For our program, math is a particular challenge. In our area only 40% of students graduate high school performing at grade level in math. Which means we have students coming into the program unable to do the required math. The options are either, adding math classes, which increases cost and time for the student and risks turning a two year program into a three year program, or teaching the math they need in the technical classes, which diminishes the value of both.
We risk weeding so many students out of the program, with math requirements, that the program no longer attracts or retains enough students to justify its continued existence. Many students come out of public schools incapable or unwilling to grind through any challenging subject matter. This is college algebra and trigonometry we're talking about here, not calculus.
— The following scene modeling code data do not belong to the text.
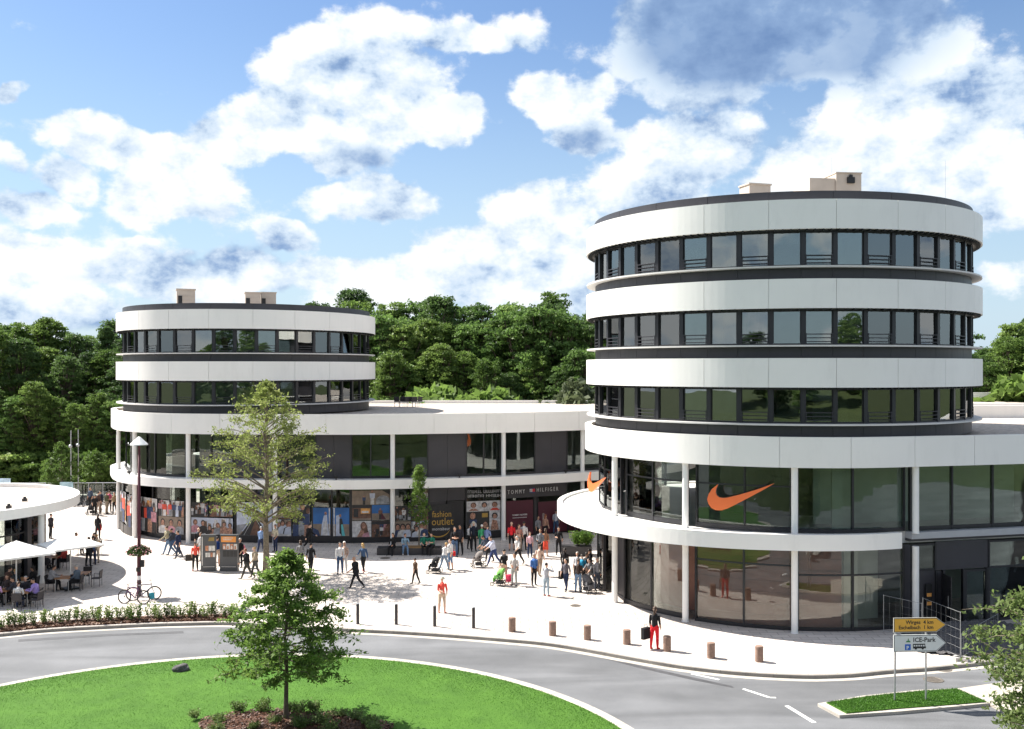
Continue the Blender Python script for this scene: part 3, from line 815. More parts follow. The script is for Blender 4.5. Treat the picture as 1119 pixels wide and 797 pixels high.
# ---- right building body
mb = MB(); panels(mb, CRo, 0, Z_F0, Z_F1, 0, CRo.L, 3.1); mb.build('fascia', WHITE, BR, True)
inner = [tuple(v) for v in CRo.samp(0, CRo.L, .35, .8)]
lastp = inner[-1]
mb = MB(); mb.prism(inner+[(lastp[0]+2, 99), (18, 99), (17, 70)], Z_F0+.08, Z_F1-.22); mb.build('roof', GRAVEL, BR, True)
inner2 = [tuple(v) for v in CRo.samp(0, CRo.L, .95, .8)]
mb = MB(); mb.prism(inner2+[(lastp[0]+1, 90), (19, 90), (17, 70)], Z_SL0+.05, Z_SL1-.03); mb.build('floor', SOFF, BR, True)
# round canopy: bulges out on the left
CAN = []
for a in range(95, 289, 2):
    k = max(0, math.cos(rad(a-185)))**1.3; r_ = TR+.02+1.55*k
    if a > 255: r_ = TR+.02+1.55*max(0, math.cos(rad(255-185)))**1.3*(1-(a-255)/34)**1
    CAN.append((TC.x+r_*math.cos(rad(a)), TC.y+r_*math.sin(rad(a))))
CC = Curve(CAN)
in_ = [(TC.x+(TR-.95)*math.cos(rad(a)), TC.y+(TR-.95)*math.sin(rad(a))) for a in range(288, 94, -2)]
mb = MB(); mb.strip([tuple(v) for v in CC.p], in_[::-1], Z_SL0, Z_SL1-.02); 
mb.strip([tuple(v) for v in CC.samp(0, CC.L, 0, .4)], [tuple(v) for v in CC.samp(0, CC.L, .28, .4)], Z_SL1-.02, Z_SL1+.10)
mb.build('canopy', WHITE, BR, True)
sW0 = CRo.s_at_px(1003, 0)
mb = MB(); mb.strip(CRo.samp(sW0, CRo.L, .45, .5), CRo.samp(sW0, CRo.L, .96, .5), Z_SL1-.32, Z_SL1-.02); mb.build('ledge', mat('grey_ledge', (.40,.41,.43), .5, 0, .05, 2), BR, True)
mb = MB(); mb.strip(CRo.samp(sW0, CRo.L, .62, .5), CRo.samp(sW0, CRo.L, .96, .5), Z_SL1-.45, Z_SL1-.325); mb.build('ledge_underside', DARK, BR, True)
def sRp(px, off=.6): return CRo.s_at_px(px, off)
UO2, GO2 = .85, .75
back = CRo.s_at_px(655, .3)
for px in (671.5, 748.5, 868, 1000.5):
    s = sRp(px, .30); column(BR, CRo, s, .30, 0, Z_SL0, .15); column(BR, CRo, s, .30, Z_SL1-.02, Z_F0+.05, .15)
for a in (150, 128):
    s = rad(a-118)*TR; column(BR, CRo, s, .30, 0, Z_SL0, .15); column(BR, CRo, s, .30, Z_SL1-.02, Z_F0+.05, .15)
s671, s748, s868, s1000 = [sRp(p, .3) for p in (671.5, 748.5, 868, 1000.5)]
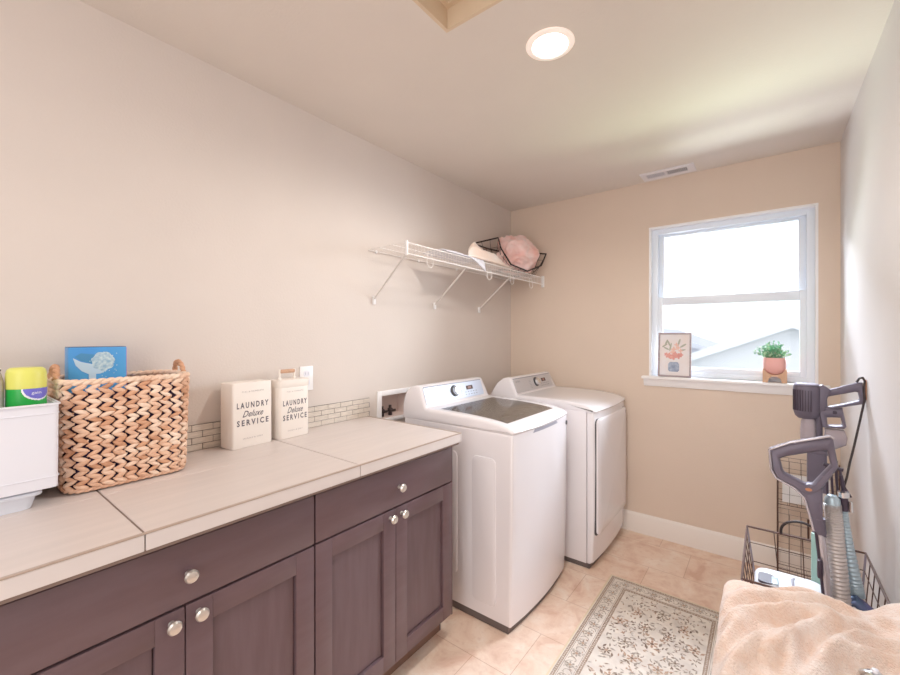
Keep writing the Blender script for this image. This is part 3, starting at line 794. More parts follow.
bm = NB(); cyl_patch(bm, lambda u, v: ((u - .02) / .034) ** 2 + ((v - 1.243) / .031) ** 2 < 1, .0002, 60, 30, -.03, .07, 1.2, 1.2428); lb = obj('label_border', bm, M['whitepaint'], sc, smooth=False)
bm = NB(); cyl_patch(bm, lambda u, v: ((u - .021) / .031) ** 2 + ((v - 1.243) / .027) ** 2 < 1, .0005, 60, 30, -.03, .07, 1.2, 1.2428); obj('label_patch', bm, M['violet'], sc, smooth=False)
text('lettering', 'gain', M['whitepaint'], sc, cyl(.014, 1.231, .001), (-math.sin(.37), math.cos(.37), 0), (0, 0, 1), .009, .02, local=False)

sp = thing('spray_bottle', 'clear grey bottle with a white cap at the photo edge, in the white bin', 'bottle', (.2, .098, 1.0))
bm = NB(); lathe(bm, [(0, .995), (.026, .995), (.028, 1.0), (.028, 1.26), (.022, 1.285), (.014, 1.292), (0, 1.292)], (.2, .098, 0), 24); obj('bottle_body', bm, M['clear'], sp)
bm = NB(); lathe(bm, [(0, 1.292), (.016, 1.292), (.016, 1.297), (.013, 1.299), (.0125, 1.335), (.01, 1.34), (0, 1.341)], (.2, .104, 0), 20); obj('cap', bm, M['plastic'], sp)
bm = NB(); lathe(bm, [(.0145, 1.289), (.0165, 1.289), (.0165, 1.294), (.0145, 1.294)], (.2, .104, 0), 20); obj('cap_ring', bm, M['faucet'], sp)

# ------------------------------------------------------------------ wire shelf
ws = thing('wire_shelf', 'white ventilated wire shelf on braces along the left wall', 'shelf', (.15, 2.28, 1.85))
SX, SY0, SY1, SZ = .3, 1.49, B - .004, 1.853
bm = NB()
k = SY0 + .008
while k < SY1 - .008:
    tube(bm, [(.006, k, SZ), (SX - .006, k, SZ), (SX, k, SZ - .006), (SX, k, SZ - .058)], .0013, 5); k += .0254
obj('deck_wires', bm, M['whitewire'], ws)
for x, z, r in ((.008, SZ - .004, .003), (.10, SZ - .004, .0022), (.20, SZ - .004, .0022), (SX - .002, SZ - .003, .0032), (SX, SZ - .06, .0035)):
    bm = NB(); tube(bm, [(x, SY0, z), (x, SY1, z)], r, 8); obj('rail', bm, M['whitewire'], ws)
bm = NB(); box(bm, SX - .008, SX + .006, SY0 - .006, SY0 + .002, SZ - .068, SZ + .006, .002); obj('end_cap', bm, M['trimw'], ws)
bm = NB(); box(bm, SX - .012, SX + .01, SY1 - .014, SY1 + .003, SZ - .082, SZ + .01, .003); obj('wall_bracket', bm, M['trimw'], ws)
for y0_, yw in ((1.497, 1.532), (2.02, 2.057), (2.55, 2.582)):
    bm = NB(); tube(bm, [(SX - .004, y0_, SZ - .052), (SX - .03, y0_, SZ - .075), (.012, yw, 1.585)], .0052, 8); br_ = obj('brace', bm, M['brace'], ws)
    bm = NB(); box(bm, .0, .014, yw - .009, yw + .009, 1.553, 1.597, .003); obj('brace_foot', bm, M['trimw'], br_)
for y in (1.667, 2.26, 2.56, 2.858):
    bm = NB(); pts = [(SX + .001, y - .026 + .0, SZ - .035)] + [(SX + .001, y + .026 * math.cos(a), SZ - .082 + .026 * math.sin(a)) for a in [PI * .9 + PI * 1.2 * q / 14 for q in range(15)]] + [(SX + .001, y + .012, SZ - .04)]
    tube(bm, pts, .0022, 6); obj('hanger_hook', bm, M['whitewire'], ws)
for y in (1.55, 1.9, 2.3, 2.7): bm = NB(); box(bm, .0, .011, y - .006, y + .006, SZ - .014, SZ + .004, .002); obj('wall_clip', bm, M['trimw'], ws)

# cloth lumps
def cloth(name, f, nu, nv, m, th=.006, label=None, cat=None):
    bm = NB(); g = [[bm.verts.new(f(i / nu, j / nv)) for j in range(nv + 1)] for i in range(nu + 1)]
    for i in range(nu):
        for j in range(nv): bm.faces.new((g[i][j], g[i + 1][j], g[i + 1][j + 1], g[i][j + 1]))
    bmesh.ops.recalc_face_normals(bm, faces=bm.faces); bmesh.ops.solidify(bm, geom=list(bm.faces), thickness=th)
    o = obj(name, bm, m, angle=180); return tag(o, label, cat)
def lump(name, c, rad, m, amp, fr, seed, label, cat, zmin=None, sub=5):
    bm = NB(); bmesh.ops.create_icosphere(bm, subdivisions=sub, radius=1)
    for v in bm.verts:
        d = v.co.copy(); n1 = noise.noise(d * fr + Vector((seed, 0, 0))); n2 = 1 - abs(noise.noise(d * fr * 1.7 + Vector((0, seed, 3)))) * 2
        k_ = 1 + amp * n1 + amp * .55 * n2 + amp * .2 * noise.noise(d * fr * 4)
        p = Vector((c[0] + d.x * rad[0] * k_, c[1] + d.y * rad[1] * k_, c[2] + d.z * rad[2] * k_))
        if zmin is not None and p.z < zmin: p.z = zmin + (p.z - zmin) * .03
        v.co = p
    o = obj(name, bm, m, angle=180); return tag(o, label, cat)
DZ = SZ + .003
def fw(u, v):
    y = 1.80 + .40 * u; x = .13 + .19 * v; z = DZ + .008 + .02 * math.sin(PI * min(1, v * 1.02)) * (.6 + .4 * math.sin(u * 5)) + .004 * noise.noise(Vector((u * 9, v * 7, 0)))
    if v > .86:
        kk = (v - .86) / .14; x = .293 + .017 * min(1, kk * 2); z = DZ + .012 - .065 * kk * max(0, (u - .55) / .45) ** 1.5 * (1 if u > .55 else 0) - .012 * kk
    return (x, y, z)
cloth('folded_cloth', fw, 40, 24, M['whitec'], .006, 'white folded cloth with one corner over the wire shelf rail', 'cloth')
def fc(u, v):
    x = .11 + .20 * v; ys_ = 2.04 + (.29 - x) * 1.3; y = ys_ + (2.57 - ys_) * u
    hgt = (.115 * min(1, .35 + u * 4) * (1 - u ** 3) * (.35 + .65 * math.sin(PI * (.12 + .76 * v)))) * (1 - .45 * u)
    fold = .013 * math.sin(v * 10 + u * 9) + .024 * noise.noise(Vector((u * 5, v * 5, 4)))
    z = DZ + .012 + hgt + fold * (1 - abs(2 * v - 1) ** 4)
    if v > .9: z = DZ + .006 + (z - DZ - .006) * (1 - (v - .9) / .1)
    return (x, y, max(z, DZ + .007))
cloth('cream_blanket', fc, 44, 36, M['cream'], .007, 'cream folded blanket on the wire shelf next to the dark wire basket', 'blanket')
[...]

This is a long way of saying that you can't boot camp people who can't lace their own shoes. Until the public education system produces competent students, we're just papering over the cracks.
The primary education system is in desperate need of reform, and for largely the same reasons as the higher education system - decades of DEI standards destruction.
Steve Jobs said this decades ago: needs to be a voucher system. It’s extremely hard for new private schools to compete with taxpayer funded government childcare. When a parent pulls their kid out they don’t get to spend that $17k / kid elsewhere. That’s what my school district was spending per person.